### TASK DIRECTIONS
Within the material below, find each line bearing the word "from" and present it.
**** AVAILABLE DATA ****
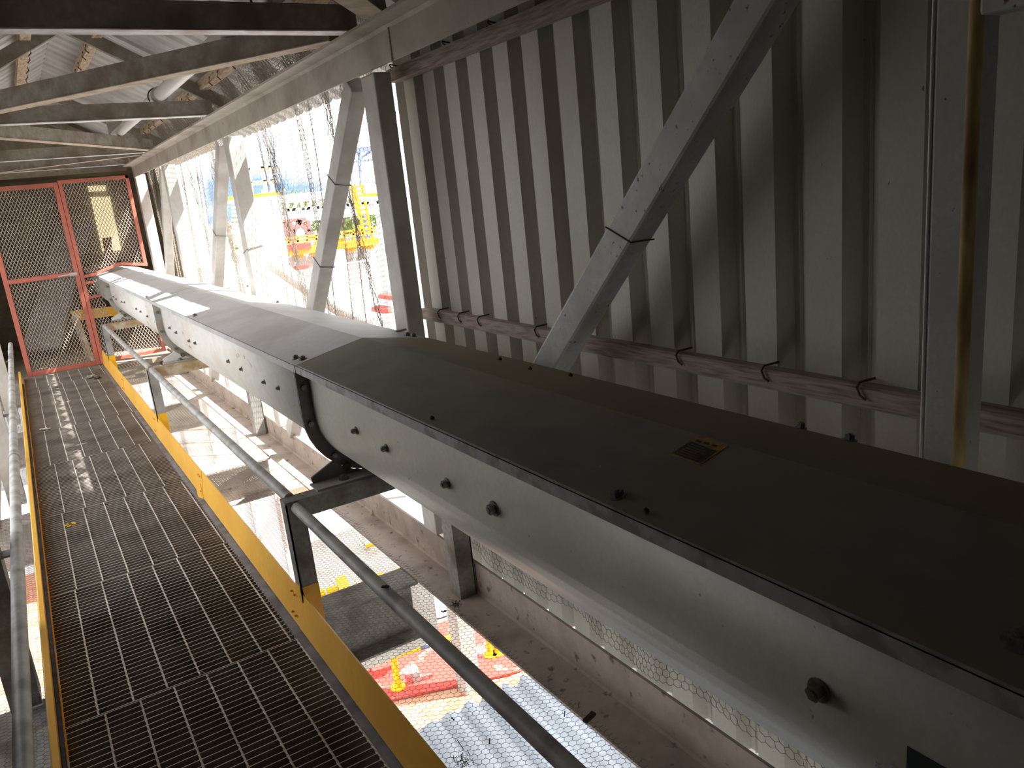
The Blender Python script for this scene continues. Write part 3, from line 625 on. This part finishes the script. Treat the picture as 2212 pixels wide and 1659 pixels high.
# ------------------------------------------------------------------ red mesh gate and screen
GY = 10.73
def diamonds(name, x0, x1, z0, z1, parent, keep=None, cw=.036, ch=.062):
    A = []; B = []
    for j in range(int((z1 - z0) / (ch / 2)) + 1):
        for i in range(int((x1 - x0) / cw) + 2):
            x = x0 + i * cw + (j % 2) * cw / 2; z = z0 + j * ch / 2
            for s in (-1, 1): A.append((x, GY + .02, z)); B.append((x + s * cw / 2, GY + .02, z + ch / 2))
    A = np.array(A); B = np.array(B); M_ = (A + B) / 2; k = (M_[:, 0] > x0) & (M_[:, 0] < x1) & (M_[:, 2] > z0) & (M_[:, 2] < z1)
    if keep is not None: k &= keep(M_[:, 0], M_[:, 2])
    return wires(name, A[k], B[k], .0036, MESHM, parent, 4)
def fr(mb, x0, x1, z0, z1, d=.045): return mb.box(x0, x1, GY, GY + d, z0, z1)
gt = thing('mesh_gate', (.23, GY, .01), 'salmon red framed mesh gate closing the end of the walkway', 'gate')
mb = MB(); fr(mb, -.155, -.105, .01, 2.18); fr(mb, .575, .62, .01, 2.18); fr(mb, -.105, .575, .01, .06); fr(mb, -.105, .575, 2.13, 2.18); fr(mb, -.105, .575, 1.10, 1.15)
build(mb, 'gate_frame', RED, gt, bevel=.003)
diamonds('mesh_infill', -.105, .575, .06, 1.10, gt); diamonds('mesh_infill', -.105, .575, 1.15, 2.13, gt)
mb = MB(); mb.tube([(.40, GY - .012, 1.118), (.60, GY - .012, 1.128)], .008, 8); mb.box(.52, .60, GY - .01, GY, 1.105, 1.14); build(mb, 'latch_bolt', PALE, gt)
scn = thing('mesh_screen', (1, GY, .03), 'salmon red framed mesh screen beside the gate, cut round the conveyor', 'screen')
mb = MB(); fr(mb, .625, .665, .01, 2.20); fr(mb, 1.345, 1.385, 1.14, 2.20); fr(mb, .665, 1.385, 2.16, 2.20); fr(mb, .665, 1.385, .02, .06); fr(mb, 1.345, 1.385, .06, .78)
mb.bar((.665, GY + .02, 1.075), (.80, GY + .02, 1.090), .045, .035); mb.bar((.80, GY + .02, 1.095), (1.08, GY + .02, 1.175), .045, .035); mb.bar((1.08, GY + .02, 1.175), (1.385, GY + .02, 1.12), .045, .035)
mb.bar((.665, GY + .02, .82), (.80, GY + .02, .83), .045, .03); mb.bar((.665, GY + .02, 1.0), (.75, GY + .02, 1.0), .045, .03)
build(mb, 'screen_frame', RED, scn, bevel=.003)
def keep(x, z):
    top = z > 1.175 - np.abs(x - 1.08) * .26 + .02
    low = (z < .50) | ((x < .83) & (z < .80)) | ((x < .80) & (z < 1.06))
    c = (x - CX) ** 2 + (z - CZ) ** 2 > .30 ** 2
    return top | (low & c)
diamonds('mesh_infill', .665, 1.345, .06, 2.16, scn, keep)
# things dimly seen in the room behind the mesh
def W(px, py, Y): return at(px, py, 1, Y)
def slab(mb, pts, Y, d):
    q = [W(px, py, Y) for px, py in pts]; return mb.prism(q, (0, 0, 0), (0, d, 0))
pn = MB(); slab(pn, [(196, 426), (237, 424), (262, 540), (222, 545)], 14.54, .07)
tag(build(pn, 'lit_opening', PANE), 'tall pale yellow daylit opening at the back of the room behind the screen', 'opening')
pn = MB(); slab(pn, [(190, 402), (228, 400), (229, 412), (192, 414)], 14.54, .07)
tag(build(pn, 'lit_opening', PANE), 'small pale yellow daylit slot above the tall opening behind the screen', 'opening')
mb = MB(); slab(mb, [(222, 515), (240, 512), (246, 560), (230, 566)], 13.6, .1); c = W(238, 560, 13.65); mb.box(c[0] - .03, c[0] + .03, 13.62, 13.68, -.06, c[2] + .05); tag(build(mb, 'drum_on_stand', mat('brown_drum', (.30, .12, .05), .7)), 'small brown drum on a stand silhouetted before the yellow opening', 'drum')
mb = MB(); slab(mb, [(152, 672), (258, 660), (262, 680), (160, 694)], 12.6, .02); tag(build(mb, 'kick_plate', YEL), 'orange yellow kick plate crossing behind the red mesh', 'kick plate')
mb = MB(); mb.bar(W(160, 680, 11.6), W(205, 800, 11.3), .05, .14); tag(build(mb, 'stair_stringer', TAN), 'tan stair string slanting down behind the gate mesh', 'stair')
mb = MB(); mb.bar((.05, 12.4, .1), (.9, 13.8, 1.7), .5, .06); tag(build(mb, 'chute', GREYX), 'dark slanting chute behind the lower half of the gate', 'chute')
mb = MB(); slab(mb, [(75, 740), (95, 738), (97, 700), (80, 702)], 13, .3); tag(build(mb, 'bin', GREYX), 'dark bin on the floor behind the gate', 'bin')

# ------------------------------------------------------------------ wire and bird netting
def sag(u, v, a=.012): return a * np.sin(u * 5.3 + 1.2 * np.sin(v * 4.1)) * np.sin(v * 3.7 + .5) + .3 * a * np.sin(u * 17 + v * 9)
def floor_fn(x0, y0, z):
    return lambda u, v: np.stack([x0 + u + .006 * np.sin(v * 9 + u * 7), y0 + v + .006 * np.sin(u * 11 + v * 3), z + sag(u, v)], 1)
n1 = net('wire_mesh', 4.4, .665, .026, .0008, lambda u, v: floor_fn(.66, .9, -.14)(v, u), WIRE); tag(n1, 'black hexagonal wire mesh slung below the gap between walkway and conveyor, near half', 'netting', kind='stuff')
n1 = net('wire_mesh', 5.4, .665, .026, .0008, lambda u, v: floor_fn(.66, 5.3, -.14)(v, u), WIREL); tag(n1, 'brown hexagonal wire mesh slung below the gap beside the conveyor, far half', 'netting', kind='stuff')
n1 = net('wire_mesh', 9.6, .30, .026, .0008, lambda u, v: floor_fn(-.55, 1.0, -.13)(v, u), WIRE); tag(n1, 'hexagonal wire mesh between the left pipe rail and the left kick plate', 'netting', kind='stuff')
def side_low(u, v): return np.stack([1.60 + .02 * np.sin(u * 6 + v * 3) + .012 * np.sin(u * 17), .1 + u + .02 * np.sin(v * 8 + u * 5), -.10 + v + .012 * np.sin(u * 9)], 1)
n1 = net('wire_mesh', 3.4, .75, .030, .0009, side_low, WIRE, 1.1); tag(n1, 'hexagonal wire mesh in front of the foot of the ribbed wall under the conveyor', 'netting', kind='stuff')
def gather(y, k=2.75, a=.30):  # bunch the net into vertical gathers
    return y + a / k * np.sin(y * k) + .06 * np.sin(y * 7.7)
def side_fn(u, v):
    y = 3.56 + gather(u) * .985; fold = .035 * np.sin(u * 8.5) + .02 * np.sin(u * 21 + v) 
    y = y + .10 * np.sin(v * 1.9 + u * 1.3) * (v / 2.5)
    return np.stack([1.62 + fold * (.4 + .6 * v / 2.4), y, -.02 + v * 1.0 + .012 * np.sin(u * 13)], 1)
n1 = net('bird_net', 7.2, 2.32, .026, .0011, side_fn, WIREL, 1.25); tag(n1, 'fine hexagonal bird net hanging in folds across the right hand openings', 'netting', kind='stuff')
def eave_fn(u, v):   # gathered net folded up from the chord to the low purlin
    y = 3.4 + u + .05 * np.sin(u * 9 + v * 4); t = v / .55
    return np.stack([1.62 - .26 * t + .05 * np.sin(t * 3.1) + .02 * np.sin(u * 23), y, 2.30 + .33 * t - .10 * np.sin(t * 3.1) * (1 + .4 * np.sin(u * 7)) + .02 * np.sin(u * 31 + v * 9)], 1)
A_, B_ = hexedges(7.3, .55, .020, 1.2)
ok = (A_.min(1) >= 0) & (B_.min(1) >= 0) & (B_[:, 0] <= 7.3) & (A_[:, 1] <= .55) & (B_[:, 1] <= .55); A_ = A_[ok]; B_ = B_[ok]; P0_ = []; P1_ = []
for q in range(4):
    for S_, D_ in ((A_, P0_), (B_, P1_)): D_.append(eave_fn(S_[:, 0] + .013 * q, S_[:, 1] * (.86 - .06 * q)) + np.array([-.010 * q, .007 * q, -.012 * q]))
n1 = wires('bird_net', np.concatenate(P0_), np.concatenate(P1_), .0011, WIREL)
tag(n1, 'dark bunched layers of bird net tucked over the right chord under the roof', 'netting', kind='stuff')
def left_fn(u, v): return np.stack([-.68 + .02 * np.sin(u * 8), 3.8 + gather(u), -.02 + v + 0 * u], 1)
n1 = net('bird_net', 6.8, 1.3, .030, .0008, left_fn, WIREL, 1.2); tag(n1, 'fine bird net beyond the left pipe rail', 'netting', kind='stuff')
# gathered ropes of net
def rope(name, y0, y1, lb, n=26, w=.05, zt=2.3, zb=.2, x=1.60):
    A = []; B = []
    for k in range(n):
        a0 = rng.randn() * w; f = rng.rand() * 6; pts = []
        for q in range(36):
            t = q / 35; z = zt + (zb - zt) * t; y = y0 + (y1 - y0) * t + a0 * (1.1 - .6 * math.sin(math.pi * min(1, t * 1.1))) + .012 * math.sin(t * 60 + f)
            pts.append((x + .012 * math.sin(f + t * 40) + .01 * rng.randn() * .3, y, z))
        A += pts[:-1]; B += pts[1:]
    tag(wires(name, A, B, .0012, WIREL), lb, 'netting', kind='stuff')
rope('net_gather', 5.50, 5.05, 'thick brown gather of net hanging just right of the middle V of posts', w=.09)
rope('net_gather', 4.35, 3.75, 'gather of net slanting down behind the wide diagonal', 14, .04)
rope('net_gather', 7.30, 6.70, 'gather of net hanging left of the middle V of posts', 16, .06)
rope('net_gather', 8.30, 7.60, 'gather of net hanging in the middle of the far opening', 16, .07)
rope('net_gather', 9.80, 8.9, 'brown gather of net slanting beside the red screen', 18, .05)
rope('net_gather', 4.95, 4.75, 'thin gather of net at the foot of the nearer opening', 10, .05, .6, .1)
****
### ANSWER TO THE EXERCISE
The Blender Python script for this scene continues. Write part 3, from line 625 on. This part finishes the script. Treat the picture as 2212 pixels wide and 1659 pixels high.
def eave_fn(u, v):   # gathered net folded up from the chord to the low purlin